Carving out the Divinity School, the remaining proposals suggest that the university is willing to provide $3.3 million to improve the lives of current graduate students in the Social Sciences and Humanities. Ten percent of that money will be enjoyed by a maximum of 110 students that receive summer funding over the next two years (assuming no student receives more than one such award). The slots-for-cash program will provide a further $950,000 of funding that can be utilized by the 800 or so students in these divisions not yet covered by the Grad Aid Initiative. If this is divided equally between all of these students, each will receive $1187.50 next year (about $1050 after tax) which is a little less than a third of the cost of advanced residency for a quarter. This, of course, all depends on the rather absurd assumption that this would be evenly divided between all students which is itself rendered impossible by the fact that it doesn't apply to all departments. It is fair to say, therefore, that the slots-for-cash money offers little guarantee of equity between current graduate students, and even if it were to be equitably distributed it would make little difference to graduate students who are struggling to pay their rent at the same time that they are trying to produce their research.

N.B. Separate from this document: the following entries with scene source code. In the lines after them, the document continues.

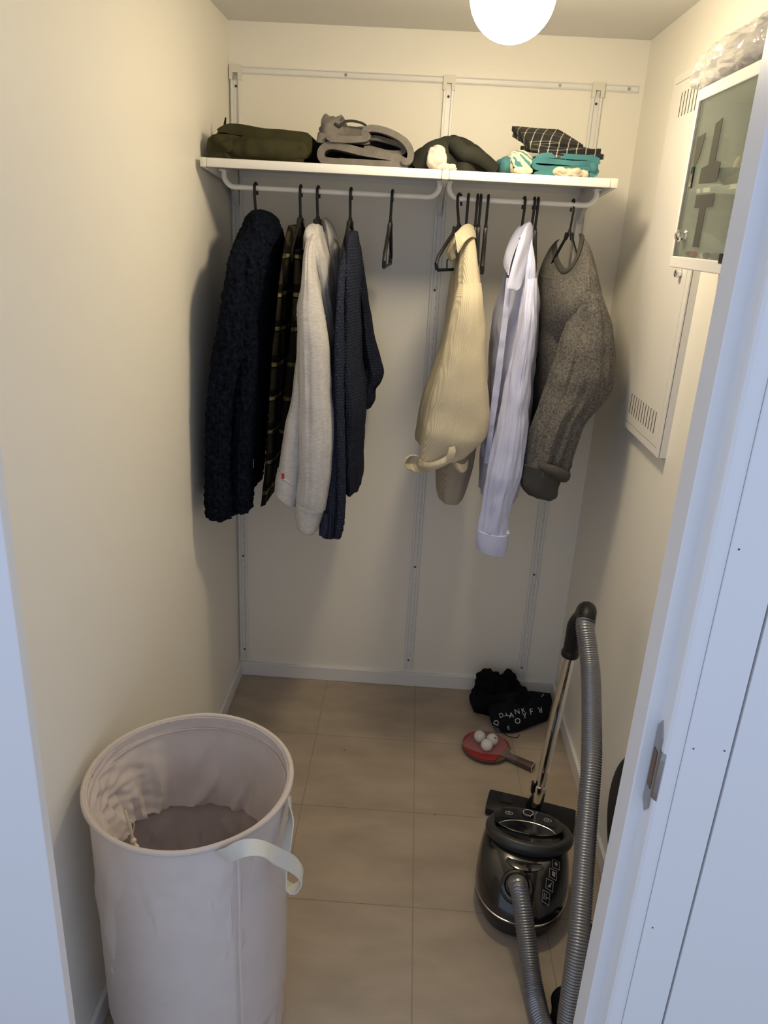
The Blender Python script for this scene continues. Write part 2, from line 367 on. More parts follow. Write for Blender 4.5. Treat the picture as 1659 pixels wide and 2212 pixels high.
def blob(bm, c, r, amp=0.01, f=12.0, seed=0.0, exp=2.0, zmin=None, seg=56, ring=36, ridge=0.0, rot=0.0):
    """soft lump of cloth: super-ellipsoid with folds, flattened where it lies"""
    rows = []; cr, sr = math.cos(rot), math.sin(rot)
    sg = lambda v: math.copysign(abs(v) ** (2 / exp), v)
    for i in range(1, ring):
        ph = math.pi * i / ring; row = []
        for k in range(seg):
            th = 2 * math.pi * k / seg
            d = Vector((sg(math.sin(ph)) * sg(math.cos(th)), sg(math.sin(ph)) * sg(math.sin(th)), sg(math.cos(ph))))
            p = Vector((d.x * r[0], d.y * r[1], d.z * r[2])); q = p * f + Vector((seed, seed * 1.7, seed * 0.3))
            w = amp * (noise.noise(q) + 0.5 * noise.noise(q * 2.1))
            if ridge: w -= ridge * (1 - abs(noise.noise(q * 0.8 + Vector((5, 1, 2))))) ** 4
            p += d.normalized() * w
            v = Vector((c[0] + p.x * cr - p.y * sr, c[1] + p.x * sr + p.y * cr, c[2] + p.z))
            if zmin is not None and v.z < zmin: v.z = zmin + 0.0008 * noise.noise(v * 50)
            row.append(bm.verts.new(v))
        rows.append(row)
    for i in range(len(rows) - 1):
        for k in range(seg): bm.faces.new((rows[i][k], rows[i + 1][k], rows[i + 1][(k + 1) % seg], rows[i][(k + 1) % seg]))
    for row, fl in ((rows[0], False), (rows[-1], True)):
        cc = Vector((0, 0, 0))
        for v in row: cc += v.co
        tv = bm.verts.new(cc / seg)
        for k in range(seg): bm.faces.new((row[k], row[(k + 1) % seg], tv) if not fl else (row[(k + 1) % seg], row[k], tv))
    return bm
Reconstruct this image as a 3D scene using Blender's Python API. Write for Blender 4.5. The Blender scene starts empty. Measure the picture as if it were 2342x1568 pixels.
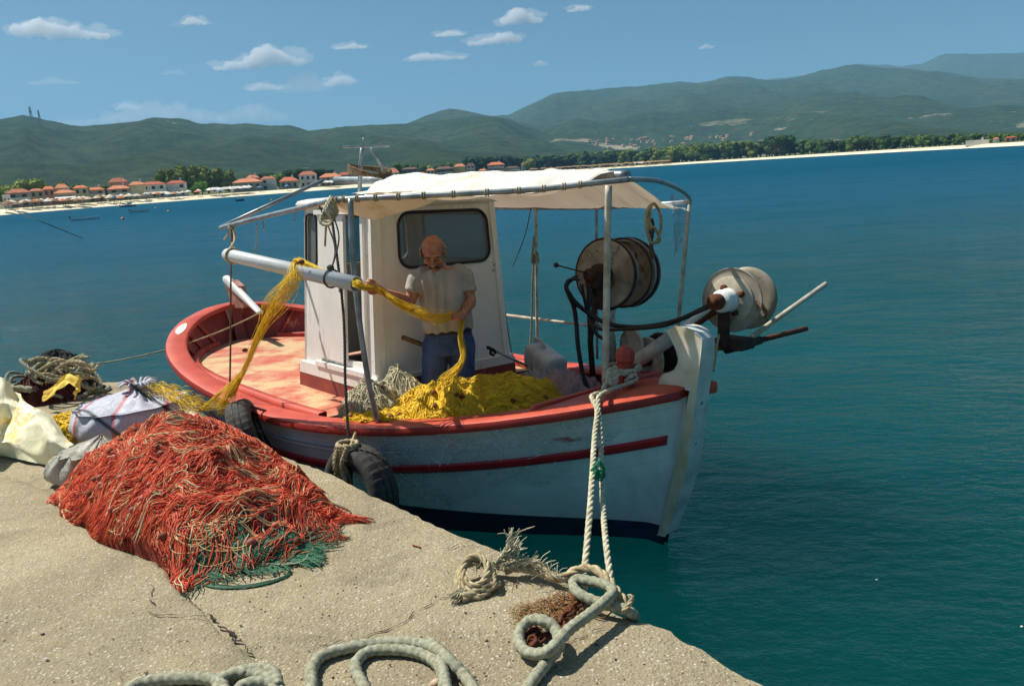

This leaves $2.2million which will be used to fund 15-20 write-up fellowships for the next five years. This is a pretty welcome move, though unfortunately it is a move that can benefit only 75-100 graduate students in these divisions, and only those that are able to get across the gaping funding hurdle posed by a fifth and sixth etc. years without any funding whatsoever, forcing them to teach countless classes being paid whatever low-rent wage the university is willing to offer for the 2008-09 year (which is highly unlikely to reach the dizzy heights of our peer institutions). [Let's face it, when the university administration fights as hard as they did last fall to resist a wage increase of a mere 4% for those employees of the university who literally keep the show on the road from a day-to-day basis, what are the chances that they will be willing to redress the massive gap in pay between TAs at this university and those at peer institutions?] A second, and more critical point here, is that the idea that there exist 80 write-up fellowships in the Humanities and the Social Sciences already, ignores the reality that these fellowships are not available to all students. To the extent that some of these fellowships are available to strictly defined constituencies, this needs to be made clear in the Provost's communication to avoid appearing like he has over-egged the cake.

In total, therefore, the Provost has just announced a series of proposals that will benefit fewer than half of the students that are currently financially disadvantaged by the fact that they are students at the University of Chicago. Even if the slots-for-cash program were to be combined with the increased summer funding and parceled out as 427 awards of $3,000, this would still provide money to little over half of the students in these divisions that lack funding, and still at a level insufficient to pay for even a single quarter of advanced residency. In short, these initiatives are unlikely to be of much help to people who face advanced residency fees in 2008, no funding from the university, and the daunting prospect of writing a dissertation while teaching a bunch of classes for which their colleagues at Yale, Harvard, Berkeley, Brown, Northwestern etc. etc. would be paid two or three times as much.

I don't mean to sound entirely negative, however. I am glad the university is going to investigate further the options for increasing TA salaries. I am glad that the question of advanced residency fees is being investigated. And, as an international student, I am particularly glad that the specific problems faced by international students are being investigated by the university. I also, in the past week, had the opportunity to speak with Professor Cohen, and Kim Goff-Crews, both of whom I found to be engaged and genuinely concerned with issues of graduate student life. I think that the meetings they have been holding with students are an admirable and important contribution to addressing the concerns of current graduate students. However, the proof of the pudding is in the eating (to continue this cute little baking metaphor). If the proposals that these new committees produce are inadequate, if the university continues to demand that already underfunded students pay advanced residency fees, and if we continue to be offered salaries for TAing that are radically at odds both with the work required and with the salaries being paid to our colleagues at peer institutions, then the university cannot expect its graduate students to continue to support a structure of employment that perpetuates significant disadvantages for those it employs--at both a financial and an academic level. If the university cares about graduate student life, then it has to act as if it cares. Constantly coddling us with words of affection does little to pay the rent.

Best regards,

Daragh Grant
Department of Political Science
University of Chicago

1 comment:

Anonymous said...

I just wanted to correct one thing on this post:

I mention at one point, in relation to the money available through slots-for-cash, that "If this is divided equally between all of these students, each will receive $1187.50 next year (about $1050 after tax) which is a little less than a third of the cost of advanced residency for a quarter. This claim was based on a figure for advanced residency fees of between $4,500-5,000 per quarter, which I got from the Bursar's website (http://bursar.uchicago.edu/tuition.html). I have since been informed that nobody pays this level of fees in AR, and that it is the extended residency fee of $700 (approx.) that all students face. Either way, the point remains that the $1187.50 is insufficient to cover even half of the annual cost of these fees.